Ainda sobre as vozes distintas de cada campaniça, enquanto Carlos Barretto volta ao palco, o Gajo troca de viola para voltar a agradecer e homenagear Carlos Paredes, parafraseando os acordes de “Canção”. É então altura para Salgueiro voltar ao palco e reacender o seu candeeiro. Os dois próximos temas (aliás, como o anterior Bailão e Pedro Cigano) vêm da Estação do Rossio (de 2019) e, como tal, foram compostos originalmente apenas para a campaniça do Gajo e agora rearranjados para o trio, que agora ataca a dança de acordes do “Varredor” num bonito jogo de harmonias.

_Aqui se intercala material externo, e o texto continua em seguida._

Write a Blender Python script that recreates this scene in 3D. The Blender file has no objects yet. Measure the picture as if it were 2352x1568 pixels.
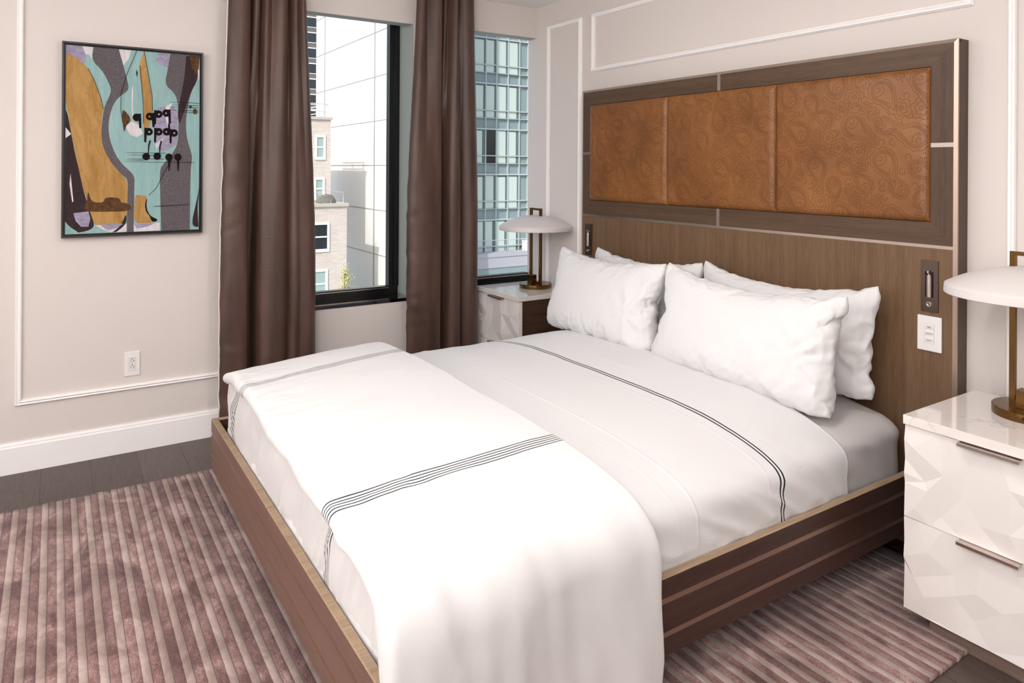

O palco enche-se seguidamente com a impressionante presença e voz de José Anjos para uma interpretação fantástica de “O Caminho é o Poema”, que deslumbra o público desde o seu início, onde a voz do poeta é deixada à solta apenas com a companhia de alguns apontamentos soltos e discretos de cada um dos músicos, ao que se segue o soltar da cavalaria e se vai sentindo um crescendo que culmina num momento em que o Gajo se junta a José Anjos no micro e convida o público a entoar umas notas com os músicos.
O espetáculo aproxima-se do fim e João Morais dirige-se ao canto do palco onde uma garrafa de vinho e quatro copos fazem companhia a uma velha fotografia de Carlos Paredes. Chegou o momento do brinde aos 98 anos do mestre Paredes.
Ao que se conta, Luís de Camões teria uma faceta arruaceira ilustrada pela alcunha “Trinca fortes”, tema que arranca a todo o gás, com um contrabaixo bamboleante e a campaniça a assumir laivos de guitarra elétrica pela utilização dos pedais.
A noite já vai longa mas o público não está rendido e pede mais. E ainda bem!
O trio termina o concerto com a belíssima “A Negra Fúria Ciúme”, onde o trompete de José Salgueiro assume o papel principal entrelaçando as robustas linhas do contrabaixo com o filigrana da campaniça.